A virada veio quando "A Acusação" foi publicada na França, pela Philippe Picquier, em 2016. A tradução francesa foi parar nas mãos da agente literária nova-iorquina Barbara Zitwer, especializada em literatura coreana, que planejava vendê-lo na Feira do Livro de Londres. Mas os acontecimentos anteciparam o processo.
"Eu estava com o livro havia alguns meses, mas a Coreia do Norte fez mais um teste nuclear e eu vi que aquele era o momento", diz ela.
"A Grove, nos EUA, e a Serpent's Tail, no Reino Unido, fizeram ofertas para o livro não ir a leilão. E nas duas semanas seguintes vários outros países compraram. Era como um 'Doutor Jivago', um livro contrabandeado e brilhante."
De lá para cá, a obra já saiu em grandes mercados, como Alemanha, Espanha e Itália, além de Grécia, Turquia e outros países. O pseudônimo escolhido significa vaga-lume.
Biografia
Não foi revelado muito sobre Bandi, com medo de que seja identificado. Mas, segundo relatos das pessoas envolvidas na publicação do livro, nasceu em 1950 e escreveu sua obra nos últimos 30 anos, começando nos anos 1990, quando o país era governado por Kim Jong-Il.
Os relatos se referem ao autor ora como homem, ora como mulher -então não é possível nem saber exatamente o seu gênero.
Bandi é membro do Comitê Central da Liga de Escritores Chosun, associação de escritores autorizada pelo regime -e dedicada a produzir literatura de propaganda.
Tinha cinco anos quando começou a Guerra da Coreia e, embora tenha tido seus primeiros textos publicados aos 20 anos, escolheu viver em meio aos trabalhadores antes de entrar para a associação de escritores.

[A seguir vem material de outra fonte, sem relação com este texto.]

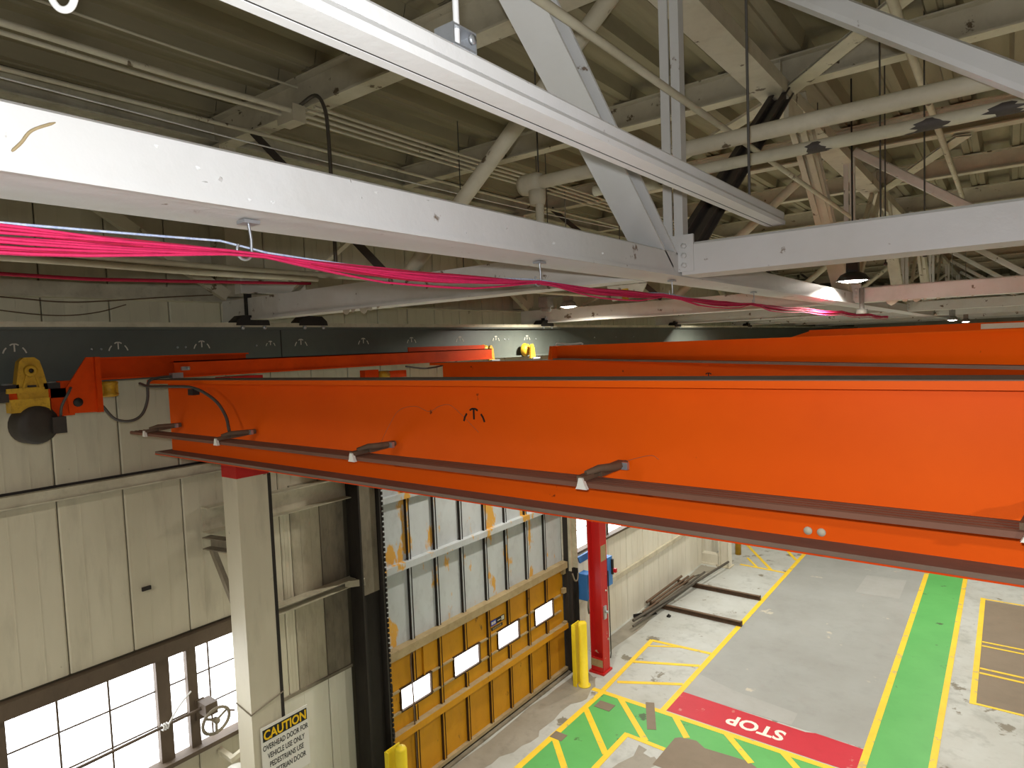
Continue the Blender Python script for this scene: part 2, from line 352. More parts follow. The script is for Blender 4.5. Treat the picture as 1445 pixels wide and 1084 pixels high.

A transformação de propagandista em crítico do regime em sua obra -sempre feita em segredo- aconteceu nos anos 1990, quando uma crise de fome e uma série de enchentes assolaram a Coreia do Norte. São desse período os contos agora publicados.
"Eles seguem quase todos o mesmo caminho. Alguém que sofreu a vida toda em função das limitações do regime de repente, num momento de desespero, se dá conta de quanto aquilo tudo é apavorante", diz Rogério Galindo, tradutor do livro para o português.
"O que muda são as reações. Alguns naufragam de vez, outros fogem, outros decidem reagir. Bandi reagiu."
São contos tensionados pelo suspense permanente, em que acontecimentos banais do cotidiano deixam no leitor o medo de que os personagens acabem esmagados pela mão de ferro do regime ou pela consciência da opressão -o que sempre acontece.
Em um deles, uma mãe de Pyongyang precisa esconder de todos que seu bebê abre o berreiro ao ver retratos de Karl Marx e do "Grande Líder", por confundi-los com um bicho-papão. No fim, as autoridades concluem que as crianças herdam não só as características físicas dos pais, mas também seus pensamentos -e o choro da criança só pode indicar algo subversivo.
Em outro, uma multidão está presa e com fome numa estação ferroviária, porque os trilhos e as estradas foram fechados para a passagem de Kim Jong-Il.
Uma senhora tenta ir a pé a uma cidade próxima e acaba sendo levada de carona pelo ditador -que depois a usa como peça de propaganda de seu "amor pelo povo". Perturbada, ela conclui viver em uma fábula de seu país: um jardim murado, governado por um demônio, em que o choro é transformado em riso para quem está fora escutar.
Uma imagem em um dos contos parece sintetizar sua posição: um pássaro que grita como se estivesse engasgado com um coágulo de sangue.